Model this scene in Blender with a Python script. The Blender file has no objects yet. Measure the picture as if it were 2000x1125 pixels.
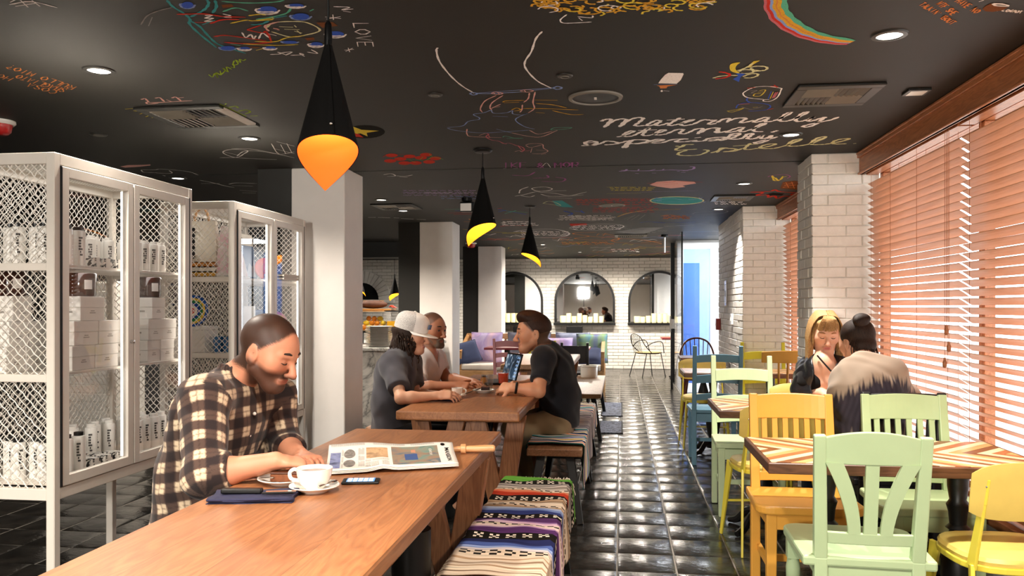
import bpy, bmesh, math, random
import numpy as np
from mathutils import Vector, Matrix
from math import sin, cos, pi, radians as R
SC = bpy.context.scene
COL = SC.collection
random.seed(7)
# ------------------------------------------------------------------ camera, world, lights
CEIL = 2.30; CAMZ = 1.30; F = 1580.0; TH = math.atan(213 / F)
cam = bpy.data.objects.new('camera', bpy.data.cameras.new('camera')); COL.objects.link(cam)
cam.location = (0, 0, CAMZ); cam.rotation_euler = (pi / 2, 0, TH)
cam.data.sensor_width = 36; cam.data.lens = 36 * F / 2000; cam.data.shift_y = 35.5 / 2000
cam.data.clip_start = .05; SC.camera = cam
SC.view_settings.view_transform = 'Standard'; SC.view_settings.look = 'None'
SC.view_settings.gamma = 1; SC.view_settings.use_curve_mapping = False
SC.view_settings.exposure = 0.1
SC.cycles.max_bounces = 7; SC.cycles.diffuse_bounces = 4; SC.cycles.glossy_bounces = 4
SC.cycles.transmission_bounces = 6; SC.cycles.transparent_max_bounces = 10
SC.cycles.caustics_reflective = False; SC.cycles.caustics_refractive = False
SC.cycles.sample_clamp_indirect = 6
w = bpy.data.worlds.new('World'); SC.world = w; w.use_nodes = True
bgn = w.node_tree.nodes['Background']; bgn.inputs[0].default_value = (.92, .96, 1, 1); bgn.inputs[1].default_value = 5.6

def spot(x, y, e, size=105, blend=.7, col=(1, .90, .78), z=CEIL - .012, r=.05):
    l = bpy.data.lights.new('ceiling_spot', 'SPOT'); l.energy = e; l.color = col
    l.spot_size = R(size); l.spot_blend = blend; l.shadow_soft_size = r
    o = bpy.data.objects.new('ceiling_spot', l); COL.objects.link(o); o.location = (x, y, z); return o
def point(x, y, z, e, col, r=.03):
    l = bpy.data.lights.new('lamp_bulb', 'POINT'); l.energy = e; l.color = col; l.shadow_soft_size = r
    o = bpy.data.objects.new('lamp_bulb', l); COL.objects.link(o); o.location = (x, y, z); return o
def area(x, y, z, sx, sy, e, col=(1, .95, .9), rot=(0, 0, 0)):
    l = bpy.data.lights.new('area_light', 'AREA'); l.energy = e; l.color = col; l.shape = 'RECTANGLE'
    l.size = sx; l.size_y = sy
    o = bpy.data.objects.new('area_light', l); COL.objects.link(o); o.location = (x, y, z); o.rotation_euler = rot; return o
# downlights, then added back wall and fill spots: (x, y, power)
RIGHT_ROW = [(.98, 3.14), (.98, 4.88), (.99, 6.76), (.99, 8.5)]
LEFT_ROW = [(-2.19, 3.16), (-2.19, 4.56), (-3.41, 5.88), (-2.22, 7.33), (-2.25, 8.2), (-1.25, 13.0)]
BACK_ROW = [(-1.6, 14.9), (-.75, 14.9), (.3, 14.9)]  # row added and set to brighten the back wall
FILL_ROW = [(-.35, 1.2), (-1.6, 1.0), (.98, 1.3), (-3.2, 1.4), (-3.6, 8.6), (-3.4, 11.5), (-.9, -1.4), (.9, -1.4), (-2.6, -1.4),
            (-.2, 12.4), (-4.6, 14.6), (-3.6, 10.0)]  # added fill spots without fittings, to lift the ambient light
for x, y in RIGHT_ROW: spot(x, y, 270, 88, .8, (1, .93, .85))
for x, y in LEFT_ROW: spot(x, y, 170, 140)
for x, y in BACK_ROW: spot(x, y, 360, 172, .4)
for x, y in FILL_ROW: spot(x, y, 230, 150)

# the photographer's lamp, seen as a bright spot in the middle mirror
SLX, SLY, SLZ = -1.68, -3.0, 1.9
sl_ = area(SLX, SLY, SLZ, .46, .46, 205, (1, .94, .86), (0, 0, 0)); sl_.rotation_euler = Vector((.9, 8, .05)).to_track_quat('-Z', 'Y').to_euler()
# ------------------------------------------------------------------ pixel of the 2000x1125 frame -> point of the room
def ray(px, py):
    u = (px - 1000) / F; v = (598 - py) / F
    return u * cos(TH) - sin(TH), u * sin(TH) + cos(TH), v
def atZ(px, py, Z):
    a, b, v = ray(px, py); t = (Z - CAMZ) / v; return (a * t, b * t, Z)
def atY(px, py, Y):
    a, b, v = ray(px, py); t = Y / b; return (a * t, Y, CAMZ + v * t)
def atX(px, py, X):
    a, b, v = ray(px, py); t = X / a; return (X, b * t, CAMZ + v * t)
def D(px, py, d):
    a, b, v = ray(px, py); return Vector((a * d, b * d, CAMZ + v * d))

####

#### [Exercise goal]
Replicate the material above verbatim; images stay out of the copy.

#### [Response below]
Model this scene in Blender with a Python script. The Blender file has no objects yet. Measure the picture as if it were 2000x1125 pixels.
import bpy, bmesh, math, random
import numpy as np
from mathutils import Vector, Matrix
from math import sin, cos, pi, radians as R
SC = bpy.context.scene
COL = SC.collection
random.seed(7)
# ------------------------------------------------------------------ camera, world, lights
CEIL = 2.30; CAMZ = 1.30; F = 1580.0; TH = math.atan(213 / F)
cam = bpy.data.objects.new('camera', bpy.data.cameras.new('camera')); COL.objects.link(cam)
cam.location = (0, 0, CAMZ); cam.rotation_euler = (pi / 2, 0, TH)
cam.data.sensor_width = 36; cam.data.lens = 36 * F / 2000; cam.data.shift_y = 35.5 / 2000
cam.data.clip_start = .05; SC.camera = cam
SC.view_settings.view_transform = 'Standard'; SC.view_settings.look = 'None'
SC.view_settings.gamma = 1; SC.view_settings.use_curve_mapping = False
SC.view_settings.exposure = 0.1
SC.cycles.max_bounces = 7; SC.cycles.diffuse_bounces = 4; SC.cycles.glossy_bounces = 4
SC.cycles.transmission_bounces = 6; SC.cycles.transparent_max_bounces = 10
SC.cycles.caustics_reflective = False; SC.cycles.caustics_refractive = False
SC.cycles.sample_clamp_indirect = 6
w = bpy.data.worlds.new('World'); SC.world = w; w.use_nodes = True
bgn = w.node_tree.nodes['Background']; bgn.inputs[0].default_value = (.92, .96, 1, 1); bgn.inputs[1].default_value = 5.6

def spot(x, y, e, size=105, blend=.7, col=(1, .90, .78), z=CEIL - .012, r=.05):
    l = bpy.data.lights.new('ceiling_spot', 'SPOT'); l.energy = e; l.color = col
    l.spot_size = R(size); l.spot_blend = blend; l.shadow_soft_size = r
    o = bpy.data.objects.new('ceiling_spot', l); COL.objects.link(o); o.location = (x, y, z); return o
def point(x, y, z, e, col, r=.03):
    l = bpy.data.lights.new('lamp_bulb', 'POINT'); l.energy = e; l.color = col; l.shadow_soft_size = r
    o = bpy.data.objects.new('lamp_bulb', l); COL.objects.link(o); o.location = (x, y, z); return o
def area(x, y, z, sx, sy, e, col=(1, .95, .9), rot=(0, 0, 0)):
    l = bpy.data.lights.new('area_light', 'AREA'); l.energy = e; l.color = col; l.shape = 'RECTANGLE'
    l.size = sx; l.size_y = sy
    o = bpy.data.objects.new('area_light', l); COL.objects.link(o); o.location = (x, y, z); o.rotation_euler = rot; return o
# downlights, then added back wall and fill spots: (x, y, power)
RIGHT_ROW = [(.98, 3.14), (.98, 4.88), (.99, 6.76), (.99, 8.5)]
LEFT_ROW = [(-2.19, 3.16), (-2.19, 4.56), (-3.41, 5.88), (-2.22, 7.33), (-2.25, 8.2), (-1.25, 13.0)]
BACK_ROW = [(-1.6, 14.9), (-.75, 14.9), (.3, 14.9)]  # row added and set to brighten the back wall
FILL_ROW = [(-.35, 1.2), (-1.6, 1.0), (.98, 1.3), (-3.2, 1.4), (-3.6, 8.6), (-3.4, 11.5), (-.9, -1.4), (.9, -1.4), (-2.6, -1.4),
            (-.2, 12.4), (-4.6, 14.6), (-3.6, 10.0)]  # added fill spots without fittings, to lift the ambient light
for x, y in RIGHT_ROW: spot(x, y, 270, 88, .8, (1, .93, .85))
for x, y in LEFT_ROW: spot(x, y, 170, 140)
for x, y in BACK_ROW: spot(x, y, 360, 172, .4)
for x, y in FILL_ROW: spot(x, y, 230, 150)

# the photographer's lamp, seen as a bright spot in the middle mirror
SLX, SLY, SLZ = -1.68, -3.0, 1.9
sl_ = area(SLX, SLY, SLZ, .46, .46, 205, (1, .94, .86), (0, 0, 0)); sl_.rotation_euler = Vector((.9, 8, .05)).to_track_quat('-Z', 'Y').to_euler()
# ------------------------------------------------------------------ pixel of the 2000x1125 frame -> point of the room
def ray(px, py):
    u = (px - 1000) / F; v = (598 - py) / F
    return u * cos(TH) - sin(TH), u * sin(TH) + cos(TH), v
def atZ(px, py, Z):
    a, b, v = ray(px, py); t = (Z - CAMZ) / v; return (a * t, b * t, Z)
def atY(px, py, Y):
    a, b, v = ray(px, py); t = Y / b; return (a * t, Y, CAMZ + v * t)
def atX(px, py, X):
    a, b, v = ray(px, py); t = X / a; return (X, b * t, CAMZ + v * t)
def D(px, py, d):
    a, b, v = ray(px, py); return Vector((a * d, b * d, CAMZ + v * d))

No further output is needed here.